Ford’s FordPass is a digital platform offering services such as remote vehicle management, scheduling maintenance, and locating charging stations. This D2C initiative enhances customer engagement beyond vehicle sales. The company also invests in workforce upskilling through its Ford Technical Training Center, focused on digital, software, and electrification skills, to ensure its talent is future-ready.
Sustainability is no longer just a checkbox on an ESG report—it’s a strategic imperative that must be deeply embedded within the digital architecture of automotive enterprises. For CIOs, this means integrating sustainability objectives directly into operational processes, data models, and technology platforms. It’s about designing systems that not only track environmental metrics but actively drive carbon reduction, energy efficiency, and the adoption of circular economy principles across the value chain. This includes real-time tracking of carbon footprints, monitoring energy consumption in manufacturing and IT operations, and ensuring responsible sourcing and recyclability of materials.
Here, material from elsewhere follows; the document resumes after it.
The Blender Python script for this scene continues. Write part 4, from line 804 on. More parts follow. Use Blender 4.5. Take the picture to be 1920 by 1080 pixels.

Volvo Cars integrates sustainability goals across its digital operations, leveraging data platforms to track CO2 emissions across the supply chain. The company commits to becoming a fully electric car maker by 2030 and achieving climate-neutral manufacturing by 2025. Digital systems help it track material sourcing, ensure battery traceability, and optimize resource utilization, embedding ESG deeply into its operational fabric.
The automotive industry is transforming fast—with electric vehicles, autonomous driving, connected ecosystem, and sustainability demand shaping the landscape. CIOs must be at the forefront of reinventing platforms, redefining engagement models, and reshaping how value is created and captured.
CIOs must lead this reinvention by championing innovation across supply chains, operations, and customer experiences. This means harnessing data for making smarter decisions, driving agility in production, and enabling seamless global collaboration. Those who embrace this new role will turn disruption into dominance. This requires more than a budget; it demands trust, board-level visibility, and a seat at the decision-making table. CIOs must be the architects of a new mobility economy that is digital, customer-centric, ecosystem-enabled, and sustainability-driven. Anything less is a liability.